Já para o cientista político Oleg Ignatov, a questão étnica é um fato relevante para as ações da Rússia, mas essas seriam mais motivadas por um aspecto estratégico de contenção da influência da Otan no entorno de suas fronteiras. De acordo com o especialista, a lógica de conflito com a Otan para a Rússia é menos militar e mais ligada a fatores históricos e futuros.
“Para a Rússia existe o próprio fato de que ela se encontra sozinha, perdendo sua zona de influência tradicional, o que ela considera como sua zona de influência histórica. Afinal, a Ucrânia é um país eslavo, e a Bielorrússia também é um país eslavo. É claro que para a Rússia a saída dos Estados eslavos em direção ao Ocidente, sua integração à União Europeia e Otan, seria vista como uma espécie de derrota histórica”, afirma.
Segundo Oleg Ignatov, a Rússia não quer ficar sozinha no território pós-soviético cercada de um lado por países que se encontram sob influência da China, da Turquia, do Irã, e do outro lado pelos países da Otan, perdendo a influência de todos os países que em algum momento eram parte do Império Russo, depois da União Soviética.

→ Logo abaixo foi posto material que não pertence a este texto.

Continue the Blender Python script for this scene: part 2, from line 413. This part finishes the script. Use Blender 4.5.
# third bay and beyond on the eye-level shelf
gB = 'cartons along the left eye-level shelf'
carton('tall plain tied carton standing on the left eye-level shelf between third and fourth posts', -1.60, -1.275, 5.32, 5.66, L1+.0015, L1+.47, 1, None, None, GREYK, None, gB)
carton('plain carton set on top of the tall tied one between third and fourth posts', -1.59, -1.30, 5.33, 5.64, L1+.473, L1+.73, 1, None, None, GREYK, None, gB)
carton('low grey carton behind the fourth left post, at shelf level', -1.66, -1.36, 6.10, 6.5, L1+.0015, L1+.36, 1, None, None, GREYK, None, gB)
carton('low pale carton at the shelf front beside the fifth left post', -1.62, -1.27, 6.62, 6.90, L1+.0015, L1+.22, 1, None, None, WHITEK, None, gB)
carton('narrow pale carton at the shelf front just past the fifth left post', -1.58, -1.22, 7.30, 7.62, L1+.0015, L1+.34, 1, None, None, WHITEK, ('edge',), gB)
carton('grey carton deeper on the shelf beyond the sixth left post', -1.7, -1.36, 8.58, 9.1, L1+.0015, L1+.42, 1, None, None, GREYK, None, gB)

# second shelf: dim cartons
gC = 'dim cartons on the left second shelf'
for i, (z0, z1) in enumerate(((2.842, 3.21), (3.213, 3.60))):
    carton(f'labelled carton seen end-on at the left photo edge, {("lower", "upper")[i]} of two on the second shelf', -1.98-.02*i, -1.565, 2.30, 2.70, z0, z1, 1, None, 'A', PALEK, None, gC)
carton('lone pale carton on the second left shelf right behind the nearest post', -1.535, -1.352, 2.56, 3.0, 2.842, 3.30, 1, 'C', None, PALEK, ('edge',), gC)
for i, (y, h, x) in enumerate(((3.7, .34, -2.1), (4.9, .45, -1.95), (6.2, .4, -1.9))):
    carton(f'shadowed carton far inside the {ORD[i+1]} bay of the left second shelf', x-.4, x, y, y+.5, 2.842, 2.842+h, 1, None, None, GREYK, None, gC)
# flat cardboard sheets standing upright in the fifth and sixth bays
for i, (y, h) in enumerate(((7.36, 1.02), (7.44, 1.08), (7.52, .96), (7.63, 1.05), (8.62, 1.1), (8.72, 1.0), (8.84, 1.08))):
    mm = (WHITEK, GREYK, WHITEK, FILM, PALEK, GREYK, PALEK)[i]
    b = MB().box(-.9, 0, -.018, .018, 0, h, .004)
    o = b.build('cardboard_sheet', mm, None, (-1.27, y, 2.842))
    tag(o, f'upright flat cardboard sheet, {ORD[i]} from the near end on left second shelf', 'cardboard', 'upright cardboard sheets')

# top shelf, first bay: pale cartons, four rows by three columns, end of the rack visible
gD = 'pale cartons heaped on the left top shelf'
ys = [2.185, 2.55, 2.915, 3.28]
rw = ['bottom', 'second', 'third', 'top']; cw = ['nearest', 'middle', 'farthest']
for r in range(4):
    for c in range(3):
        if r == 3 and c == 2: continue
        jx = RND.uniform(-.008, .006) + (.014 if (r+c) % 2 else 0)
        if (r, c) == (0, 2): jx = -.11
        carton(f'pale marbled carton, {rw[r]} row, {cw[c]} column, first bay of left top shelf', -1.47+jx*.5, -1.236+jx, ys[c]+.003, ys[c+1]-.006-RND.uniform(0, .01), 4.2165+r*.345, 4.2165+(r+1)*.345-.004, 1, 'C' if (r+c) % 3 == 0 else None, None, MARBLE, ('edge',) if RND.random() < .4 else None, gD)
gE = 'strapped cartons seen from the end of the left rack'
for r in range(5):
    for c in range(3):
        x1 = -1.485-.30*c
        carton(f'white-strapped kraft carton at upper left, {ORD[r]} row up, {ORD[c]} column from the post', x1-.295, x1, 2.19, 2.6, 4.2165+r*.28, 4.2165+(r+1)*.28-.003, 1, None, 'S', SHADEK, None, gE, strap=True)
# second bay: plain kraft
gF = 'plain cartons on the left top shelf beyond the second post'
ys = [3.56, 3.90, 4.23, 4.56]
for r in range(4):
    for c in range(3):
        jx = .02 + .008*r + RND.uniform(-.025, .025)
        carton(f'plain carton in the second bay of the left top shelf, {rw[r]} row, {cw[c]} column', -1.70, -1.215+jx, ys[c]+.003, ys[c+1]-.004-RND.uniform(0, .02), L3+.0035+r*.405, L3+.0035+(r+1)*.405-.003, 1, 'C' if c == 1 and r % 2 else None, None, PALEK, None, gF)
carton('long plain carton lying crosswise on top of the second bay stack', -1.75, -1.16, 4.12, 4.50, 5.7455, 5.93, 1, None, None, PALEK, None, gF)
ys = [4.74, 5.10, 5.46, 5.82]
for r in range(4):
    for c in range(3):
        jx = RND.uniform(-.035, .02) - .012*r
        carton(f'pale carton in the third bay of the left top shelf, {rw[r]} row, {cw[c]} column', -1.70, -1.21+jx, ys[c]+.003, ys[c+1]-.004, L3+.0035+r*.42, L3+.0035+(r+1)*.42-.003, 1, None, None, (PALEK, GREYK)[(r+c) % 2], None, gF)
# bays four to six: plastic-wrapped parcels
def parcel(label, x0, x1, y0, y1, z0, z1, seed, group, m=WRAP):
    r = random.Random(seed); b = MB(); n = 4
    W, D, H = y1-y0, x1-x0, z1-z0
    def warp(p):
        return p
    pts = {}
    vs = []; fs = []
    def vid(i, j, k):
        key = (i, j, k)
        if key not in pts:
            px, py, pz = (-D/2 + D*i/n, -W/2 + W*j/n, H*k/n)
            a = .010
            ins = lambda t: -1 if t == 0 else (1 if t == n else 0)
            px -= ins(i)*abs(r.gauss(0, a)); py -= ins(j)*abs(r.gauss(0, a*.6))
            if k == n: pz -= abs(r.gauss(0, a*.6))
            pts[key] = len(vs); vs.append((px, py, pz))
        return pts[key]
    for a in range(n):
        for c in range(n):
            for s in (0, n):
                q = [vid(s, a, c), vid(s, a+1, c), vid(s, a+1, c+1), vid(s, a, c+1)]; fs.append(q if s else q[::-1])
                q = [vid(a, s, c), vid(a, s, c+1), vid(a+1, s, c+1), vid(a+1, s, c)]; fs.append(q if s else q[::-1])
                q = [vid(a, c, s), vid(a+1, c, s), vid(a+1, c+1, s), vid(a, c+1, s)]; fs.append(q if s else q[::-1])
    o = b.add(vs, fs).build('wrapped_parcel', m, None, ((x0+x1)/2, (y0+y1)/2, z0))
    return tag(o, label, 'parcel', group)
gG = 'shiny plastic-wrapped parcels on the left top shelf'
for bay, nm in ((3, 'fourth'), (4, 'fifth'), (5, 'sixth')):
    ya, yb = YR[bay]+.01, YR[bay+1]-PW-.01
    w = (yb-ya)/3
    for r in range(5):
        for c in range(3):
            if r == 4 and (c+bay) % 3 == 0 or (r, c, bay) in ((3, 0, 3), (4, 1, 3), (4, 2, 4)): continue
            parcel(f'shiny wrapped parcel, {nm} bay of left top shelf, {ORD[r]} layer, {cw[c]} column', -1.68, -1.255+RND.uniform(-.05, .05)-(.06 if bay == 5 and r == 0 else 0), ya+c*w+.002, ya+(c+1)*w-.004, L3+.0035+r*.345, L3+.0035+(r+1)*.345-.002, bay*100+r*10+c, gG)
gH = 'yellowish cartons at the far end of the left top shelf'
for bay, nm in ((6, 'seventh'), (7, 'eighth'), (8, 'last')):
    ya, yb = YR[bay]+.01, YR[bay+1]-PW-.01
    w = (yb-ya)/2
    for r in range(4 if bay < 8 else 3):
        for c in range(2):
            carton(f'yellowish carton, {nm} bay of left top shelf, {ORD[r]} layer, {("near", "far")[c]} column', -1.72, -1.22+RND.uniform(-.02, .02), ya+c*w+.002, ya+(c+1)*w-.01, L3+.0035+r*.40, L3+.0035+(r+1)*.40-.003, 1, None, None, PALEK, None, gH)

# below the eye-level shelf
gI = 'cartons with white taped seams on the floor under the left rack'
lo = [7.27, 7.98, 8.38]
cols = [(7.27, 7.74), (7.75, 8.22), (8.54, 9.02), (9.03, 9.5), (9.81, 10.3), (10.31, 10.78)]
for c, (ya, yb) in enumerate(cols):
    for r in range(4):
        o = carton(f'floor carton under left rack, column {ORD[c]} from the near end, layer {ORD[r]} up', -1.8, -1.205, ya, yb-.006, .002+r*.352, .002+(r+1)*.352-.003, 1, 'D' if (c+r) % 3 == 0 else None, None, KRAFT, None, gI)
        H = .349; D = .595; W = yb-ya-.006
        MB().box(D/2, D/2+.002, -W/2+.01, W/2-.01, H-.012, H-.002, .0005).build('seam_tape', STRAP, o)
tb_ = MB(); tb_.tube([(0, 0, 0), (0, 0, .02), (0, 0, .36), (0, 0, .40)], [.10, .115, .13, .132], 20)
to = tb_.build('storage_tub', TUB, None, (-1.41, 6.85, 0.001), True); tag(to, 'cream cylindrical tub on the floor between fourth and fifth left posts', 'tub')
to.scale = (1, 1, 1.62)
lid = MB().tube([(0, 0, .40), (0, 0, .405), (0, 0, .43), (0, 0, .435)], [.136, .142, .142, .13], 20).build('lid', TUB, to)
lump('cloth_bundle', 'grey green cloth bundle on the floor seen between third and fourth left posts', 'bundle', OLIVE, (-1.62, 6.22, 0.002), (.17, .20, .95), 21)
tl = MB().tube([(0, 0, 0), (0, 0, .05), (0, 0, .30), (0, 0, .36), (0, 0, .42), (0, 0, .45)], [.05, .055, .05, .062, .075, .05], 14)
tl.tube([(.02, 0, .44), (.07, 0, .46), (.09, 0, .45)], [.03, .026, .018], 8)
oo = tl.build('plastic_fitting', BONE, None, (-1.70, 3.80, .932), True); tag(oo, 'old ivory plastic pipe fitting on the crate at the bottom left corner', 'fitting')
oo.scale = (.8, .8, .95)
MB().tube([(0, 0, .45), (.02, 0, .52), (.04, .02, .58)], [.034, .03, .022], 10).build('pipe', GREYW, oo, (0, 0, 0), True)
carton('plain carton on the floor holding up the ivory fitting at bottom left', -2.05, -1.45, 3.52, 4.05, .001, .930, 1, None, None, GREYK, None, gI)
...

“É mais um problema de valores e de visão de mundo, e não na esfera da segurança, apesar de que os aspectos de segurança têm seu papel”, acrescenta.
Ao comentar as perspectivas para as relações entre Rússia e o Ocidente, o pesquisador destaca que se o conflito ucraniano não for de alguma forma regulado, a relação entre o Ocidente e a Rússia não melhorará. Para o cientista político, a crise em Donbass é o principal motivo de insegurança na Europa hoje, e, enquanto esse conflito existir, “sempre existirá o risco de guerra”, sobretudo porque “a Rússia não demonstra disposição para alguma espécie de compromisso”.